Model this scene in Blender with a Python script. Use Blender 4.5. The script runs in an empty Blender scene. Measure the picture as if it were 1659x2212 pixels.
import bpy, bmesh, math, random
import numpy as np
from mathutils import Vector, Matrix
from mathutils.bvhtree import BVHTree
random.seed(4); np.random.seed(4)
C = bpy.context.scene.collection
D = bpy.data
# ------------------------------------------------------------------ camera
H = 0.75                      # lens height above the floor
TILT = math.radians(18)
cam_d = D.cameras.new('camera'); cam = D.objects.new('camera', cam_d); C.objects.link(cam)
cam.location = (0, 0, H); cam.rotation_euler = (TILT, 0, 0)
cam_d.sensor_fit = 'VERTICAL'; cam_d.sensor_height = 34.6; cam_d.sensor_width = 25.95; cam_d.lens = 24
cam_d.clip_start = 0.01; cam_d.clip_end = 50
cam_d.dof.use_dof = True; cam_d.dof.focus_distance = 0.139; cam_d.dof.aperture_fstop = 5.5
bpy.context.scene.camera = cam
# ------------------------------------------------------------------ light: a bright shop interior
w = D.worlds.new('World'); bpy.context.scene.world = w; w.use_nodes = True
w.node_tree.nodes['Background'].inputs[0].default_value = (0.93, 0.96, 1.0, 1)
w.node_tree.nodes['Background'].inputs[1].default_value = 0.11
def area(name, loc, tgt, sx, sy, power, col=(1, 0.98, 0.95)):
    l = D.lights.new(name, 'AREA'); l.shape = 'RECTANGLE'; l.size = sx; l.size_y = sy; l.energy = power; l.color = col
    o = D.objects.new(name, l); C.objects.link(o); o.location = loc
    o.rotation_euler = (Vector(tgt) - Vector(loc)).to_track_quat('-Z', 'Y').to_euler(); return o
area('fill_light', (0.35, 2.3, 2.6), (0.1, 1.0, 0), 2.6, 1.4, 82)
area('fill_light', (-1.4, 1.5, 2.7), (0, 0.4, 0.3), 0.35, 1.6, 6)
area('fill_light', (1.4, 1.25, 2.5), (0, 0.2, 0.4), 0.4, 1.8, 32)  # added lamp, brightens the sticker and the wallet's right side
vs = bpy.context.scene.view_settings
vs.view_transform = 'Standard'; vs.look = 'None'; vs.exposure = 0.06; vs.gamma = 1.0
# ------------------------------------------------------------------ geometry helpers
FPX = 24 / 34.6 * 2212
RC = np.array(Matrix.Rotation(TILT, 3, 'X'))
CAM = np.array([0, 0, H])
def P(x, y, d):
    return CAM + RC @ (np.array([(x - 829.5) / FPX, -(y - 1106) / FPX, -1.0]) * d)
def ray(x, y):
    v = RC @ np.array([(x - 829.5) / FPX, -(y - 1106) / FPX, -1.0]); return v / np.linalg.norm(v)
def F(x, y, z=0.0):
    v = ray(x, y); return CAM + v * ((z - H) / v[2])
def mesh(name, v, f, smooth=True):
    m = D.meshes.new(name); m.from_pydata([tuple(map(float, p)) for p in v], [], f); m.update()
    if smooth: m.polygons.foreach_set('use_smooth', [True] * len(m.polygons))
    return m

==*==

_WRITTEN TASK_
Reproduce the material precisely, including every line.

_OUTPUT FOR THIS EXERCISE_
Model this scene in Blender with a Python script. Use Blender 4.5. The script runs in an empty Blender scene. Measure the picture as if it were 1659x2212 pixels.
import bpy, bmesh, math, random
import numpy as np
from mathutils import Vector, Matrix
from mathutils.bvhtree import BVHTree
random.seed(4); np.random.seed(4)
C = bpy.context.scene.collection
D = bpy.data
# ------------------------------------------------------------------ camera
H = 0.75                      # lens height above the floor
TILT = math.radians(18)
cam_d = D.cameras.new('camera'); cam = D.objects.new('camera', cam_d); C.objects.link(cam)
cam.location = (0, 0, H); cam.rotation_euler = (TILT, 0, 0)
cam_d.sensor_fit = 'VERTICAL'; cam_d.sensor_height = 34.6; cam_d.sensor_width = 25.95; cam_d.lens = 24
cam_d.clip_start = 0.01; cam_d.clip_end = 50
cam_d.dof.use_dof = True; cam_d.dof.focus_distance = 0.139; cam_d.dof.aperture_fstop = 5.5
bpy.context.scene.camera = cam
# ------------------------------------------------------------------ light: a bright shop interior
w = D.worlds.new('World'); bpy.context.scene.world = w; w.use_nodes = True
w.node_tree.nodes['Background'].inputs[0].default_value = (0.93, 0.96, 1.0, 1)
w.node_tree.nodes['Background'].inputs[1].default_value = 0.11
def area(name, loc, tgt, sx, sy, power, col=(1, 0.98, 0.95)):
    l = D.lights.new(name, 'AREA'); l.shape = 'RECTANGLE'; l.size = sx; l.size_y = sy; l.energy = power; l.color = col
    o = D.objects.new(name, l); C.objects.link(o); o.location = loc
    o.rotation_euler = (Vector(tgt) - Vector(loc)).to_track_quat('-Z', 'Y').to_euler(); return o
area('fill_light', (0.35, 2.3, 2.6), (0.1, 1.0, 0), 2.6, 1.4, 82)
area('fill_light', (-1.4, 1.5, 2.7), (0, 0.4, 0.3), 0.35, 1.6, 6)
area('fill_light', (1.4, 1.25, 2.5), (0, 0.2, 0.4), 0.4, 1.8, 32)  # added lamp, brightens the sticker and the wallet's right side
vs = bpy.context.scene.view_settings
vs.view_transform = 'Standard'; vs.look = 'None'; vs.exposure = 0.06; vs.gamma = 1.0
# ------------------------------------------------------------------ geometry helpers
FPX = 24 / 34.6 * 2212
RC = np.array(Matrix.Rotation(TILT, 3, 'X'))
CAM = np.array([0, 0, H])
def P(x, y, d):
    return CAM + RC @ (np.array([(x - 829.5) / FPX, -(y - 1106) / FPX, -1.0]) * d)
def ray(x, y):
    v = RC @ np.array([(x - 829.5) / FPX, -(y - 1106) / FPX, -1.0]); return v / np.linalg.norm(v)
def F(x, y, z=0.0):
    v = ray(x, y); return CAM + v * ((z - H) / v[2])
def mesh(name, v, f, smooth=True):
    m = D.meshes.new(name); m.from_pydata([tuple(map(float, p)) for p in v], [], f); m.update()
    if smooth: m.polygons.foreach_set('use_smooth', [True] * len(m.polygons))
    return m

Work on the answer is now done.